5 times Democrats undermined Republican presidents with foreign governments
On Monday, 47 Republican senators led by Tom Cotton, R-Ark., released an "open letter" to Iran's leaders noting that any deal the regime signs with President Obama without the approval of Congress could be revoked by a future president or changed by Congress. The White House went into a tizzy trying to portray the move as somehow "unprecedented" — a view that has found a friendly audience with the media.
Vice President Joe Biden claimed the letter "ignores two centuries of precedent and threatens to undermine the ability of any future American president, whether democrat or republican, to negotiate with other nations on behalf of the United States." The New York Daily News featured an editorial blasting the letter on its front page, with photos of the senators and the bold-faced headline "TRAITORS." A more muted NBC roundup called the move "extraordinary — if not unprecedented." In reality, whatever one's view of the letter, to call it "unprecedented" is to ignore history. The reality is that on many occasions, Democrats have reached out to foreign leaders to undermine the foreign policy of a sitting Republican president.
Here are just five examples.
1. That time "liberal lion" Ted Kennedy proposed a secret alliance with the Soviet Union to defeat President Ronald Reagan
A 1983 KGB memo uncovered after the fall of the Soviet Union described a meeting between former KGB officials and former Democratic Sen. John Tunney (Sen. Kennedy's confidant) in Moscow. Tunney asked the KGB to convey a message to Yuri Andropov, the Soviet leader, proposing a campaign in which Kennedy would visit Moscow to offer talking points to Andropov and Soviet officials on how to attack Reagan's policies to U.S. audiences. According to the memo, Kennedy, through the intermediary, offered to help facilitate a media tour in a proposed visit by Andropov to the U.S. Kennedy's hope, as conveyed by the letter, was to hurt Reagan politically on foreign policy at a time when the economic recovery was working in his favor.
2. "Dear Comandante"
In 1984, 10 Democratic lawmakers — including the then majority leader and House Intelligence Committee chairman – sent a letter to Nicaraguan Communist leader Daniel Ortega known as the "Dear Comandante" letter. In it, the lawmakers criticized Reagan's policy toward Nicaragua and whitewashed the record of violence by the Sandinista communists.
3. Pelosi visited Syrian ruler Bashar Assad
In 2007, newly elected House Speaker Nancy Pelosi visited the Syrian dictator Bashar Assad. As the Associated Press reported at the time, "The meeting was an attempt to push the Bush administration to open a direct dialogue with Syria, a step that the White House has rejected."
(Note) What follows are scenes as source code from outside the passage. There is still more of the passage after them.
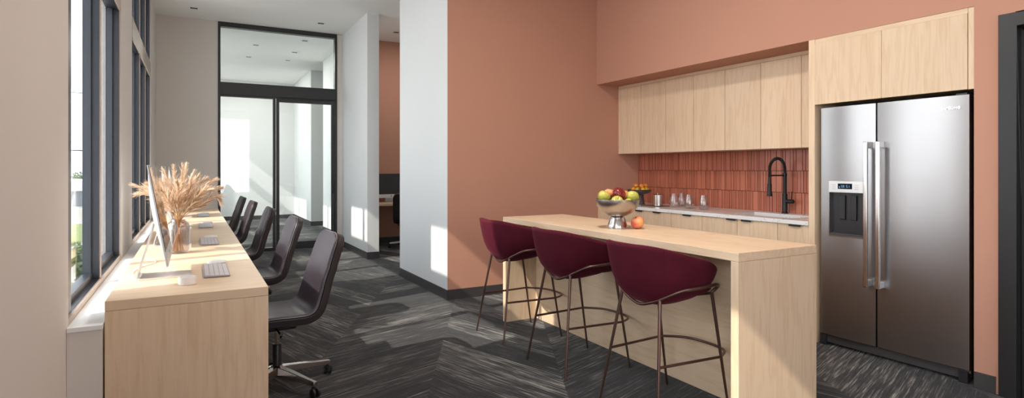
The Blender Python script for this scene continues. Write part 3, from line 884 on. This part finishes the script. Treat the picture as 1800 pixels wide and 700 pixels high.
MB().lathe([(0,0),(.04,0),(.044,.002),(.03,.003),(0,.001)], 24, c=((sx0+sx1)/2, (sy0+sy1)/2, zd+.0005)).build('drain', M['chrome'], t, L, smooth=True)

# faucet
FX, FY = 4.715, 3.37
t = empty('kitchen_faucet', (FX, FY, CZ+.0004), 0, 'matte black spring neck kitchen tap with side lever behind the sink', 'tap')
MB().lathe([(0,0),(.030,0),(.030,.006),(.0225,.010),(.0225,.175),(.019,.18),(0,.18)], 28).build('tap_body', M['black'], t, smooth=True)
MB().lathe([(0,.1805),(.0165,.1805),(.0165,.335),(.019,.336),(.019,.365),(.012,.367),(0,.367)], 24).build('riser', M['black'], t, smooth=True)
arc = [(0,0,.36)]+[(-.098+.098*math.cos(a), .005*(1-math.cos(a)), .40+.098*math.sin(a)) for a in [PI*k/16 for k in range(17)]]+[(-.197,.01,.36),(-.198,.01,.33)]
# the neck leans toward the room; plane turned slightly to the left
nk = MB(); hose = MB()
apts = spline(arc, 5); hose.tube(apts, .0085, 10); hose.build('hose', M['black'], t, smooth=True)
coil = []; acc = 0
for i in range(len(apts)-1):
    a, b = apts[i], apts[i+1]; seg = (b-a); L_ = seg.length; d = seg.normalized(); s1 = Vector((0,1,0)); s2 = d.cross(s1).normalized()
    for k in range(8):
        f = k/8; ph = (acc+L_*f)/.0062*2*PI
        coil.append(a+seg*f+s1*math.cos(ph)*.0115+s2*math.sin(ph)*.0115)
    acc += L_
nk.tube(coil, .0024, 5).build('spring_coil', M['black'], t, smooth=True)
MB().lathe([(0,.16),(.0225,.16),(.0235,.17),(.019,.19),(.019,.265),(.014,.275),(.012,.33),(0,.33)], 24, c=(-.198,.01,0)).build('spray_head', M['black'], t, smooth=True)
MB().tube([(-.012,0,.345),(-.19,.01,.345)], .0065, 10).build('support_arm', M['black'], t, smooth=True)
lv = MB(); lv.tube([(0,-.015,.11),(0,-.085,.11)], .019, 20)
lv.build('lever_hub', M['black'], t, smooth=True, bevel=.002)
MB().tube([(0,-.066,.125),(.004,-.068,.20)], [.006,.0045], 10).build('lever', M['black'], t, smooth=True)

# backsplash tiles
t = empty('tiled_backsplash', (4.79, 4.09, CZ), 0, 'terracotta tiled backsplash of narrow upright tiles behind the worktop', 'backsplash')
L = (-4.79, -4.09, -CZ)
B(4.785, 4.7988, 2.7640, 5.4155, CZ+.0006, U0-.0006).build('grout_bed', M['grout'], t, L)
m = MB(); rt = random.Random(11)
for z0_, z1_ in ((CZ+.001, 1.112), (1.115, 1.311), (1.314, U0-.001)):
    y = 2.7645
    while y < 5.41:
        w_ = rt.choice([.016, .016, .030, .030, .048, .062]); y2 = min(5.4150, y+w_)
        d = rt.choice([0, .0015, .003]) 
        if y2-y > .006: m.box(4.7790-d*.6, 4.7848, y, y2-.0055, z0_, z1_-.002)
        y = y2
m.build('tiles', M['tile'], t, L)

# ------------------------------------------------------------------ refrigerator housing
t = empty('tall_side_panel', (4.4, 2.736, 0), 0, 'tall pale maple side panel left of the refrigerator', 'panel')
B(XK-.001, 4.7985, 2.712, 2.7615, .001, 2.3172).build('panel_board', M['wood_z'], t, (-4.4, -2.736, 0), bevel=.0012)
t = empty('overhead_cabinet', (4.45, 2.2, 1.83), 0, 'pale maple two-door cabinet above the refrigerator', 'cabinet')
L = (-4.45, -2.2, -1.83)
B(XK+.022, 4.79, 1.722, 2.7112, 1.825, 2.316).build('cabinet_body', M['wood_z'], t, L)
for a, b in ((1.7235, 2.2245), (2.2265, 2.711)):
    B(XK-.004, XK+.016, a, b, 1.818, 2.283).build('cabinet_door', M['wood_z'], t, L, bevel=.0012)
B(XK+.002, XK+.021, 1.7225, 2.711, 2.2845, 2.3165).build('top_rail', M['wood_y'], t, L)
B(XK+.004, XK+.021, 1.6915, 1.7215, 1.818, 2.3165).build('side_filler', M['wood_z'], t, L)

# refrigerator
FXF = 4.175
t = empty('refrigerator', (4.5, 2.2, 0), 0, 'stainless steel side-by-side refrigerator with ice and water dispenser', 'refrigerator')
L = (-4.5, -2.2, 0)
FB, FT = .085, 1.79
B(FXF+.055, 4.78, 1.735, 2.688, .03, 1.785).build('case', M['darkplastic'], t, L, bevel=.004)
# freezer door (left) with dispenser opening
ya, yb = 2.283, 2.684; dya, dyb, dz0, dz1, dzp = 2.345, 2.612, .835, 1.238, 1.155
def bowed(m, y0, y1, z0, z1, ca, cb):
    mid, hw = (ca+cb)/2, (cb-ca)/2; N = max(2, int((y1-y0)/.02))
    pts = [(FXF+.009*((y0+(y1-y0)*k/N-mid)/hw)**2, y0+(y1-y0)*k/N) for k in range(N+1)]
    return m.prism([(FXF+.05, y0)]+pts+[(FXF+.05, y1)], z0, z1)
m = MB()
bowed(m, ya, dya, FB, FT, ya, yb); bowed(m, dyb, yb, FB, FT, ya, yb); bowed(m, dya, dyb, FB, dz0, ya, yb); bowed(m, dya, dyb, dz1, FT, ya, yb)
ld = m.build('freezer_door', M['steel'], t, L, smooth=True)
m = MB(); m.box(FXF+.045, FXF+.052, dya-.0, dyb, dz0, dz1); cav = m.build('dispenser_back', M['darkplastic'], ld)
m = MB()
m.box(FXF-.003, FXF+.006, dya-.006, dya, dz0, dzp); m.box(FXF-.003, FXF+.006, dyb, dyb+.006, dz0, dzp); m.box(FXF-.003, FXF+.006, dya-.006, dyb+.006, dz0-.007, dz0)
m.build('dispenser_rim', M['handle'], ld, bevel=.001)
m = MB(); m.box(FXF-.001, FXF+.044, dya+.001, dyb-.001, dz0+.001, dz0+.02)
for k in range(9): m.box(FXF+.004, FXF+.04, dya+.02+k*.026, dya+.034+k*.026, dz0+.02, dz0+.023)
m.build('drip_tray', M['base'], ld, bevel=.002)
B(FXF-.005, FXF+.044, dya-.004, dyb+.004, dzp, dz1+.002).build('control_panel', M['alu'], ld, bevel=.002)
B(FXF-.0065, FXF-.0051, 2.44, 2.545, 1.182, 1.222).build('display', M['gloss'], ld)
def emis(name, c, s):
    tt = NT(name); e = tt.n('ShaderNodeEmission', None, Color=c, Strength=s); tt.t.links.new(e.outputs[0], tt.out.inputs[0]); return tt.m
M['lcd'] = emis('blue_digits', (.25,.55,.9,1), 1.2)
sg = MB()
def seg7(y, z, h, pat):
    w_ = h*.5; e = h*.09; x = FXF-.0068
    S = {'a': (y, y-w_, z+h-e, z+h), 'g': (y, y-w_, z+h/2-e/2, z+h/2+e/2), 'd': (y, y-w_, z, z+e), 'f': (y, y-e, z+h/2, z+h), 'b': (y-w_+e, y-w_, z+h/2, z+h), 'e': (y, y-e, z, z+h/2), 'c': (y-w_+e, y-w_, z, z+h/2)}
    for c in pat: a = S[c]; sg.box(x, x+.0003, a[0], a[1], a[2], a[3])
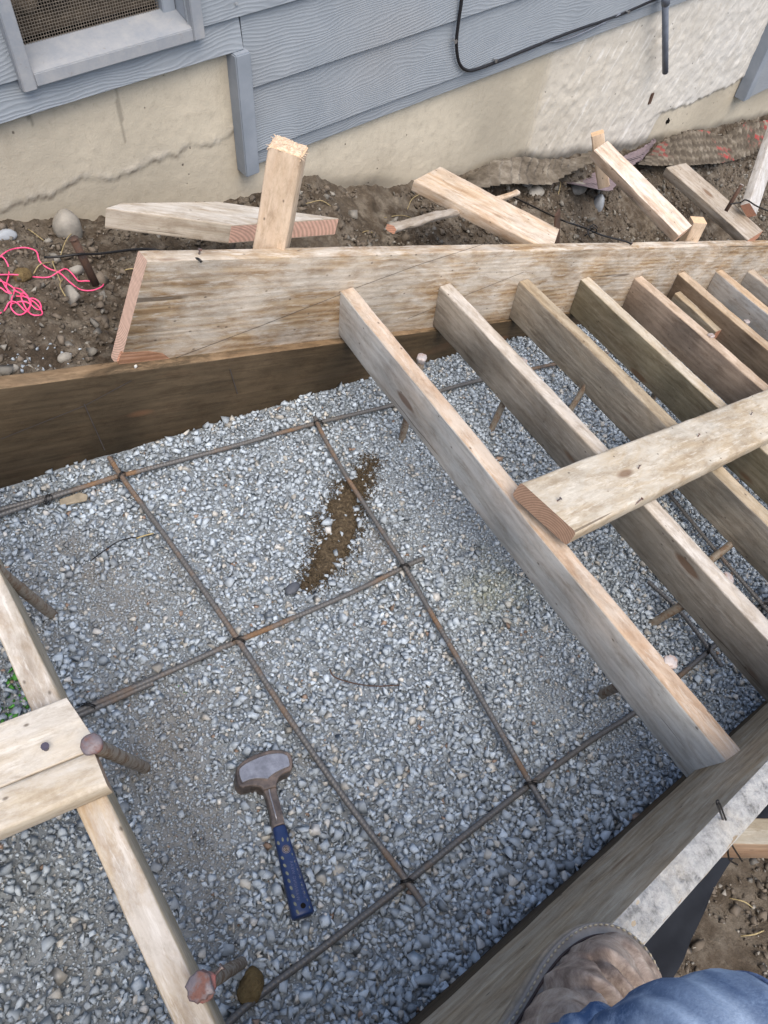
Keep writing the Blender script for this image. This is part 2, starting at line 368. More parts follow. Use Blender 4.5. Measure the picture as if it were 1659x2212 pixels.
def tubeV(P, rad, sides=8, closed=False, caps=True):
    P = np.array(P, float); n = len(P); T = np.gradient(P, axis=0); T /= np.linalg.norm(T, axis=1)[:, None]+1e-12
    rad = np.full(n, rad) if np.isscalar(rad) else np.array(rad)
    ref = np.array([0, 0, 1.]) if abs(T[0][2]) < .9 else np.array([1., 0, 0])
    V = []; N = unit(ref-(ref@T[0])*T[0])
    for i in range(n):
        N = N-(N@T[i])*T[i]; N /= np.linalg.norm(N); Bn = np.cross(T[i], N)
        for k in range(sides):
            a = 2*PI*k/sides; V.append(P[i]+rad[i]*(math.cos(a)*N+math.sin(a)*Bn))
    Fc = []
    for i in range(n-1):
        for k in range(sides): a = i*sides+k; b_ = i*sides+(k+1) % sides; Fc.append((a, b_, b_+sides, a+sides))
    if caps: Fc.append(tuple(reversed(range(sides)))); Fc.append(tuple((n-1)*sides+k for k in range(sides)))
    return np.array(V), Fc
def spline(P, step=.006):
    P = np.array(P, float); Q = np.vstack([2*P[0]-P[1], P, 2*P[-1]-P[-2]]); out = []
    for i in range(1, len(Q)-2):
        L = np.linalg.norm(Q[i+1]-Q[i]); k = max(2, int(L/step))
        for t in np.linspace(0, 1, k, endpoint=False):
            a, b_, c, d = Q[i-1], Q[i], Q[i+1], Q[i+2]
            out.append(.5*((2*b_)+(c-a)*t+(2*a-5*b_+4*c-d)*t*t+(3*b_-a-3*c+d)*t**3))
    out.append(P[-1]); return np.array(out)
def tube(name, P, rad, mat, label=None, cat=None, group=None, parent=None, sides=8, step=.006, kind=None):
    V, Fc = tubeV(spline(P, step), rad, sides); o = mesh(name, V, Fc, mat, parent=parent, smooth=True)
    return tag(o, label, cat, group, kind)

# ------------------------------------------------------------------ the form: positions of its planes
yb = lambda x: 1.1745+.0307*x            # inner face of the low back board
yf = lambda x: -.068                      # inner foot of the front board
ys = lambda x: 1.207+.014*x               # inner face of the back stringer
zs_bot = lambda x: .155-.355*(x-.292)     # lower edge of the back stringer
ZTOP0 = .235; COS = math.cos(math.atan(.355))

# ------------------------------------------------------------------ stones
def protos(n, seed, pts=8, flat=.66):
    r = np.random.default_rng(seed); out = []
    for k in range(n):
        P = r.normal(size=(pts, 3)); P /= np.linalg.norm(P, axis=1)[:, None]; P *= np.array([1, r.uniform(.62, .95), r.uniform(flat*.7, flat*1.2)])*.5
        P *= r.uniform(.85, 1.1, (pts, 1))
        bm = bmesh.new()
        for p in P: bm.verts.new(p)
        bmesh.ops.convex_hull(bm, input=bm.verts); 
        bmesh.ops.delete(bm, geom=[v for v in bm.verts if not v.link_faces], context='VERTS')
        bmesh.ops.triangulate(bm, faces=bm.faces); bmesh.ops.recalc_face_normals(bm, faces=bm.faces)
        bm.verts.index_update(); bm.verts.ensure_lookup_table()
        out.append((np.array([v.co[:] for v in bm.verts]), np.array([[v.index for v in f.verts] for f in bm.faces]))); bm.free()
    return out
PR = protos(26, 3); PRS = protos(8, 5, 7, .8)
def scatter(name, pos, size, col, mat, tilt=.5, pr=None, seed=1):
    pr = pr or PR; r = np.random.default_rng(seed); n = len(pos)
    kind = r.integers(0, len(pr), n); VV = []; FF = []; CC = []; base = 0
    a = r.uniform(0, 2*PI, n); tx = r.normal(0, tilt, n); ty = r.normal(0, tilt, n)
    ca, sa = np.cos(a), np.sin(a); cx, sx = np.cos(tx), np.sin(tx); cy, sy = np.cos(ty), np.sin(ty)
    Rz = np.zeros((n, 3, 3)); Rz[:, 0, 0] = ca; Rz[:, 0, 1] = -sa; Rz[:, 1, 0] = sa; Rz[:, 1, 1] = ca; Rz[:, 2, 2] = 1
    Rx = np.zeros((n, 3, 3)); Rx[:, 0, 0] = 1; Rx[:, 1, 1] = cx; Rx[:, 1, 2] = -sx; Rx[:, 2, 1] = sx; Rx[:, 2, 2] = cx
    Ry = np.zeros((n, 3, 3)); Ry[:, 1, 1] = 1; Ry[:, 0, 0] = cy; Ry[:, 0, 2] = sy; Ry[:, 2, 0] = -sy; Ry[:, 2, 2] = cy
    RR = Ry@Rx@Rz
    for k, (v, f) in enumerate(pr):
        idx = np.where(kind == k)[0]
        if not len(idx): continue
        W = np.einsum('nij,vj->nvi', RR[idx], v)*size[idx][:, None, None]+pos[idx][:, None, :]
        VV.append(W.reshape(-1, 3)); nv = len(v)
        FF.append((f[None]+(base+np.arange(len(idx))*nv)[:, None, None]).reshape(-1, 3)); base += nv*len(idx)
        CC.append(np.repeat(col[idx], nv, axis=0))
    return mesh(name, np.vstack(VV), np.vstack(FF), mat, cols=np.vstack(CC))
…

4. Democrats visited Iraq to attack Bush's policy
As Stephen Hayes recounts: "In September 2002, David Bonior, the second-ranking Democrat in the House of Representatives, flew to Baghdad in an attempt to undermine George W. Bush's case for war in Iraq on a trip paid for by Saddam Hussein's regime. Bonior, accompanied by Reps. Jim McDermott and Mike Thompson, actively propagandized for the Iraqi regime. McDermott, asked whether he found it acceptable to be used by the Iraqi regime, said he hoped the trip would end the suffering of children. 'We don't mind being used,' he said."
5. Jimmy Carter tried to sabotage George H.W. Bush at the U.N.
On Nov. 20, 1990, as President George H.W. Bush gathered support to oppose Iraq after its invasion of Kuwait, the former Democratic President Jimmy Carter wrote a letter to nations who were in the U.N. Security Council trying to kill the administration's efforts. As Douglas Brinkleyexplained, Carter's letter was an attempt "to thwart the Bush administration's request for U.N. authorization of hostilities against Iraq. President Bush's criterion for proceeding with a war was the exhaustion of 'good faith talks,' and Carter placed his interpretation of that standard above the administration's."